Hacker News new | ask | show | jobs
by alexlrobertson 2802 days ago
> Our solution for the short term, while physical traffic signals still coexist with the VTL system, is to provide pedestrians a way to give themselves the right-of-way. Ever since January of this year, our pilot program in Pittsburgh has provided a button to push that actuates a red light—real for the pedestrians, and virtual for the cars—at all four approaches to the intersection. It has worked every time.

This is what is described as a "beg button" by urbanists. Requiring pedestrians to press a button to give them a safe window in which to cross doesn't account for situations where pedestrians may not be able to request to cross due to construction, disability, or other factors.

https://usa.streetsblog.org/2017/03/24/seattle-campaign-to-g...

4 comments

As a pedestrian, I feel safer if there's a button to push!

Drivers can see the walk signal too. It serves as an extra reminder to look for a pedestrian. If it's on every time, then it conveys no information about whether there's a pedestrian this time.

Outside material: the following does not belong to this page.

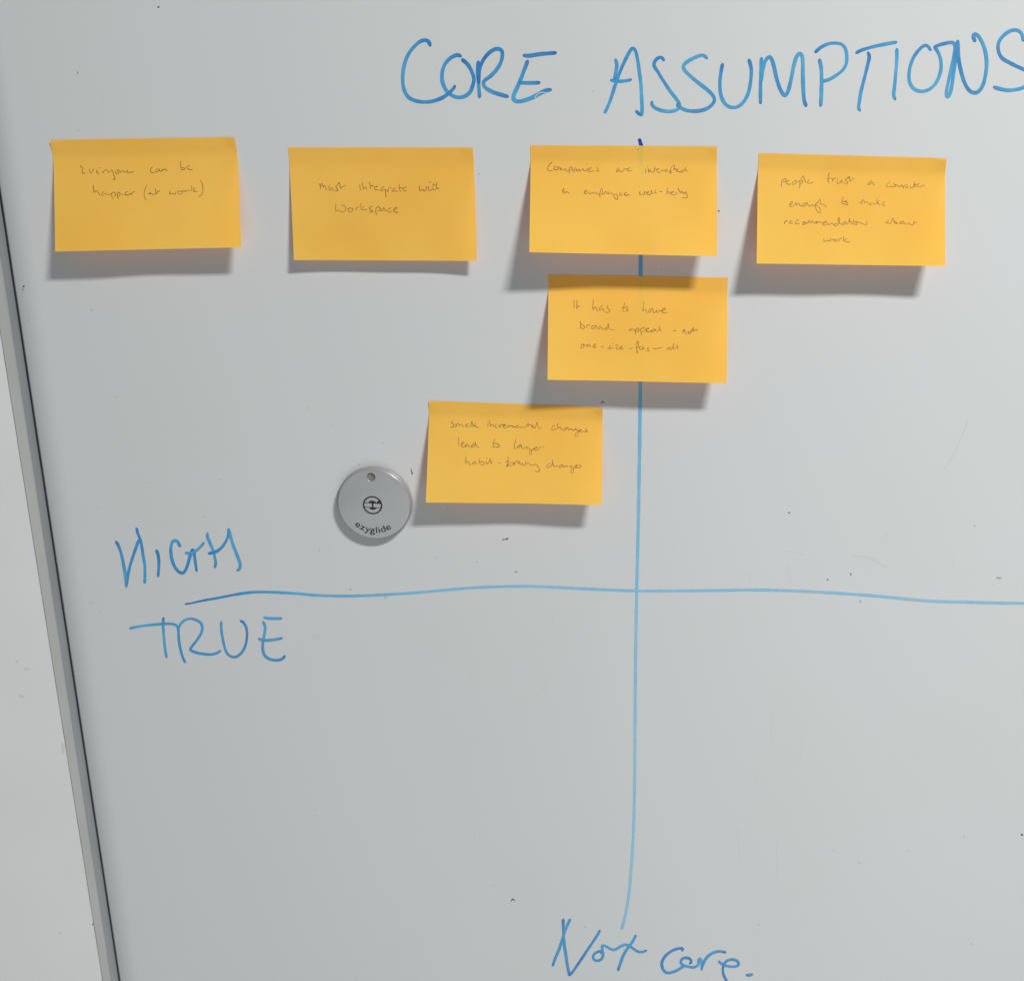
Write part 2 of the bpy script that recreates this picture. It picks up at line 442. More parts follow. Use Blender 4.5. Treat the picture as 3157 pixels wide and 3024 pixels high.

For example, I'm standing on the northwest corner, facing east and waiting to cross. A car is also facing east and will be making a left turn across my path. Ideally every driver looks all around, so they'll see me 90 degrees off to their left, but in practice drivers tend to look in the direction they're going to be driving. This means their field of vision includes the walk signal but not me.

For that matter, I wouldn't hate the idea of expanding the button's functionality to advertise my presence even more. Like sticking a flashing "PEDESTRIANS PRESENT" light right next to the red/yellow/green light.

Buttons for pedestrian signals are great for safety. The point I was trying to get across is that in the proposed system, a pedestrian would never get a dedicated window to cross unless they push the button.
Everything has trade-offs. Not having vehicles sit idling while nobody crosses the street reduces pollution even if it makes it harder to cross the street in some case.
Wait. It's describing a pedestrian push-button, to trigger a red-light for traffic, as some kind of new invention?
No, it's just describing how they fit the new system around current constraints.
And it's just demeaning. Any sensible urban transportation system needs to be a pyramid based on most trips being taken on foot. Anything that prioritizes cars over pedestrians in a city is a mistake. Yes, it's a mistake that 99.5% of American cities make, but it's still a mistake.

A far better system for connected vehicles would be pedestrian signals that are always green for pedestrians by default, which will change to permit vehicles to pass when vehicles are present. This is very expensive though. Far better and cheaper to just ban cars.

No, that would be a terrible system for us pedestrians, who already bear the brunt of air pollution in the cities. Just imagine how terrible it would be with all those cars constantly stopping, idling and starting.
That's what they're doing in the cities now anyhow. It's just a blocks long line of cars everywhere, idling, inching forward, waiting for the car in front of them to move. It's not the traffic lights that are creating all the stopping/idling, it's the traffic jams, due to too many cars.